Supplied data ▸
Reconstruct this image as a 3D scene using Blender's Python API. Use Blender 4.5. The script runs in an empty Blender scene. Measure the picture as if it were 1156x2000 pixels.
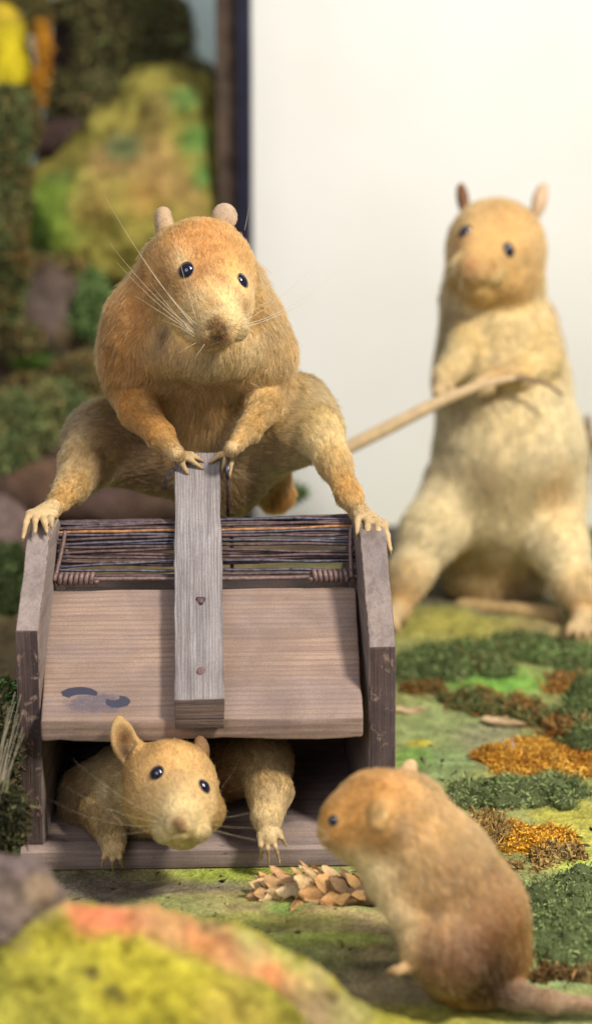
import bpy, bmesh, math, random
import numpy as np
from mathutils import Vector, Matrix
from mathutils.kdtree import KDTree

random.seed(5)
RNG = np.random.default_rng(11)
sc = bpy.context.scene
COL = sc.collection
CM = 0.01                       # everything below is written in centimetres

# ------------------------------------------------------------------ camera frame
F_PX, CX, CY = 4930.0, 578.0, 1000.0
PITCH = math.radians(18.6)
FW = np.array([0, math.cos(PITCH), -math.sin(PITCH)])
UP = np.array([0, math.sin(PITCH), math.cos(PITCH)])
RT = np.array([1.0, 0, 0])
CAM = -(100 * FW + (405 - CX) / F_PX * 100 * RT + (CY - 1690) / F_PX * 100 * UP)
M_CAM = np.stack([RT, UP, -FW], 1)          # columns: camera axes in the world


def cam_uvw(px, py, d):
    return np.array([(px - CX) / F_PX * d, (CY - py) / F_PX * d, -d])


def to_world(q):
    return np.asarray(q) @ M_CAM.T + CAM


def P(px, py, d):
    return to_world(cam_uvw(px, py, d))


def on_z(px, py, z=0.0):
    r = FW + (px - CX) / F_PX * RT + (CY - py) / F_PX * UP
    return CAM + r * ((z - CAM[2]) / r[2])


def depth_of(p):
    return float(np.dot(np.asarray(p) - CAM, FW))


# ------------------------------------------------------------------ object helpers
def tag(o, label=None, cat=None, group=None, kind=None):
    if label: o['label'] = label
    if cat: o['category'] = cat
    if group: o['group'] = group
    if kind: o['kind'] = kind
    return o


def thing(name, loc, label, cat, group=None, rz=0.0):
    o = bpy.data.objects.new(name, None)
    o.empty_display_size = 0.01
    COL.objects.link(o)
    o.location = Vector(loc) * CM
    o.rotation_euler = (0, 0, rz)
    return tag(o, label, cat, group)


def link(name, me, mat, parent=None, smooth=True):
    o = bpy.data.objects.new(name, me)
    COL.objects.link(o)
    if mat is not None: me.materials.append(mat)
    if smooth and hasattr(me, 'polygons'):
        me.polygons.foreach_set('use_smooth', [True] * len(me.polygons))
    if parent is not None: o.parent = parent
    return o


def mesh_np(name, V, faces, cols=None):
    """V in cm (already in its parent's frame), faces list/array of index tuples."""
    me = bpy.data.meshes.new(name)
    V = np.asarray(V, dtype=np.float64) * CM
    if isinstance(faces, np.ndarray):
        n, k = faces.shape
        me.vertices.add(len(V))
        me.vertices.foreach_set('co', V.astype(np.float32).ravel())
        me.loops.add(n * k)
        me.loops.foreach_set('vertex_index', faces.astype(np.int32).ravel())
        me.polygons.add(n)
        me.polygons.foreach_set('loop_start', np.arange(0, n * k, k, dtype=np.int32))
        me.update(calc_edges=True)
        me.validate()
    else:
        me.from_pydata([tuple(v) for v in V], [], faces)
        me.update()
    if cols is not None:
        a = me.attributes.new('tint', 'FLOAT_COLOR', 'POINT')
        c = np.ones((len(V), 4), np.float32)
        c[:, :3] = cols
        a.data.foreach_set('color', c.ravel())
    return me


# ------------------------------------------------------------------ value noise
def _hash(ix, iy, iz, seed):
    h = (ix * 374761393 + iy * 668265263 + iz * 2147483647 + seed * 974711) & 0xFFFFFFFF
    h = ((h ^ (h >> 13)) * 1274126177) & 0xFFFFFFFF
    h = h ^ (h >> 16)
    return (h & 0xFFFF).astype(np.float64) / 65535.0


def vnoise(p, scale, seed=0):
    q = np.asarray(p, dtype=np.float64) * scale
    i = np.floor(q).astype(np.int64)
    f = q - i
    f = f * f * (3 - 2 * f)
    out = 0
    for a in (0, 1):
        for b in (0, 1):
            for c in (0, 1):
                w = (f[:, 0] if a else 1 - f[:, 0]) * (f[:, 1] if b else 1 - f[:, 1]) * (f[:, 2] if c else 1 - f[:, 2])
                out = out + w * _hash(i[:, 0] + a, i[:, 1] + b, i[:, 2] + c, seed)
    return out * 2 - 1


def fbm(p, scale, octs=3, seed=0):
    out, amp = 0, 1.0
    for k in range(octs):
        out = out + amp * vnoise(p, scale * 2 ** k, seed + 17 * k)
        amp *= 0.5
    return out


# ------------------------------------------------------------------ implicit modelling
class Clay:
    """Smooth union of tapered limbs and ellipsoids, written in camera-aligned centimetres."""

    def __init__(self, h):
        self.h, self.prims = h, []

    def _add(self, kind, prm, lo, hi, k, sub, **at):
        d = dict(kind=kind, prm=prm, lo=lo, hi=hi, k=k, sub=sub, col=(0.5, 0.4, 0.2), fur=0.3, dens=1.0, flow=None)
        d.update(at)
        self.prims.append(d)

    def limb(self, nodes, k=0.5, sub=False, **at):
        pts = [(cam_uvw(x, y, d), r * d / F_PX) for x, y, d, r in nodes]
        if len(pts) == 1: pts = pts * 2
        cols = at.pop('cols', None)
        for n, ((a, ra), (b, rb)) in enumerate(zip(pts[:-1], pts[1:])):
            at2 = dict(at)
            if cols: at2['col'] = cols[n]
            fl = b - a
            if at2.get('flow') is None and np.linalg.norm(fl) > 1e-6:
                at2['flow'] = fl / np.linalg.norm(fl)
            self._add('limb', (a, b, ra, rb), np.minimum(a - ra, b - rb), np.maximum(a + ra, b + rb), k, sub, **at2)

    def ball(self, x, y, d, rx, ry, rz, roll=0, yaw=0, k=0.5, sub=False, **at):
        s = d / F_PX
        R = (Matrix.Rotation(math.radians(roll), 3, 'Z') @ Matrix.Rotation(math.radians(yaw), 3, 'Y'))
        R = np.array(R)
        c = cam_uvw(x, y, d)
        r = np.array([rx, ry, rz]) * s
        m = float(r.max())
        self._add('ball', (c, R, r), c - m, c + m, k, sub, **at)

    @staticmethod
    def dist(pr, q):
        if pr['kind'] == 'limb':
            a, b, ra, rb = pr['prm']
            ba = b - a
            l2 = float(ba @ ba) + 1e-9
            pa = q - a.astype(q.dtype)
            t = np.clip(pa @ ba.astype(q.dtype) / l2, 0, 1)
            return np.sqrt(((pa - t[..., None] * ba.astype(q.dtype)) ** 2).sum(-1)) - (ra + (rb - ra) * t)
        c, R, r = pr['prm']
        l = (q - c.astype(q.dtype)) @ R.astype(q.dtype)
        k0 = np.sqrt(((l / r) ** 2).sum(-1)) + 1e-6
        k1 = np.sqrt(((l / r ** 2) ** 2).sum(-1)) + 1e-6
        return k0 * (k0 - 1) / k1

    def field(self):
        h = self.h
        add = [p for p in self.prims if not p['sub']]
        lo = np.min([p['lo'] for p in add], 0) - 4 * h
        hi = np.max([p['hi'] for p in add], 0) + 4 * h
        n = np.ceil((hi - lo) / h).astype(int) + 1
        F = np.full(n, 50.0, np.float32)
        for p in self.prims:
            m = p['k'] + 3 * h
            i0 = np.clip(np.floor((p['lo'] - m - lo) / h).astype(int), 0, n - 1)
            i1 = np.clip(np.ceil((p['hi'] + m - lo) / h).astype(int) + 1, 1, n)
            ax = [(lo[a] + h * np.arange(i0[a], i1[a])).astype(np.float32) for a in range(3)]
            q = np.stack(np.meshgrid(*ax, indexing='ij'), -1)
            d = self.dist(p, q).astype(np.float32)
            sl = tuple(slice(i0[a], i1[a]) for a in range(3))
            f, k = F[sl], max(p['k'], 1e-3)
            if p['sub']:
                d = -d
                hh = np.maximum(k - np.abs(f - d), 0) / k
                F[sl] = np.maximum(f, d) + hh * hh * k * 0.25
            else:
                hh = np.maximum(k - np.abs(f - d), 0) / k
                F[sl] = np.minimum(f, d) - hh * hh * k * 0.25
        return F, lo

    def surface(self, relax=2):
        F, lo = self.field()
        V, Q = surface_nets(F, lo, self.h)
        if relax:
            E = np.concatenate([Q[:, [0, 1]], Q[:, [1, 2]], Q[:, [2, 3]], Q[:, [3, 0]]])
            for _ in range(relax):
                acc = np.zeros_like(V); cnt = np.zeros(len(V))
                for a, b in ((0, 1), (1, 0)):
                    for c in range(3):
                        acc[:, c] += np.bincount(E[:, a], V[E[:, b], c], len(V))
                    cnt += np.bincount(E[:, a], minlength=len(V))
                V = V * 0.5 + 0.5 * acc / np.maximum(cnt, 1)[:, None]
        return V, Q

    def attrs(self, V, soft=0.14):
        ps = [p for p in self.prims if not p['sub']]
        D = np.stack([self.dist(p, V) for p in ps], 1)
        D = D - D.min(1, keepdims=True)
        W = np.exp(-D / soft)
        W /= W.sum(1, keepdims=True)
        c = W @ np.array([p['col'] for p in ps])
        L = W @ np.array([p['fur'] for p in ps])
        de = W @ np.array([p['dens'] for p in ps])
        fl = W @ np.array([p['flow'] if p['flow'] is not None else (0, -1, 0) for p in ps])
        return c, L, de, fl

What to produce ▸
Emit the lines of the material exactly, from its first line to the line containing "written in centimetres", inclusive; leave every picture out.

Reply to the task ▸
Reconstruct this image as a 3D scene using Blender's Python API. Use Blender 4.5. The script runs in an empty Blender scene. Measure the picture as if it were 1156x2000 pixels.
import bpy, bmesh, math, random
import numpy as np
from mathutils import Vector, Matrix
from mathutils.kdtree import KDTree

random.seed(5)
RNG = np.random.default_rng(11)
sc = bpy.context.scene
COL = sc.collection
CM = 0.01                       # everything below is written in centimetres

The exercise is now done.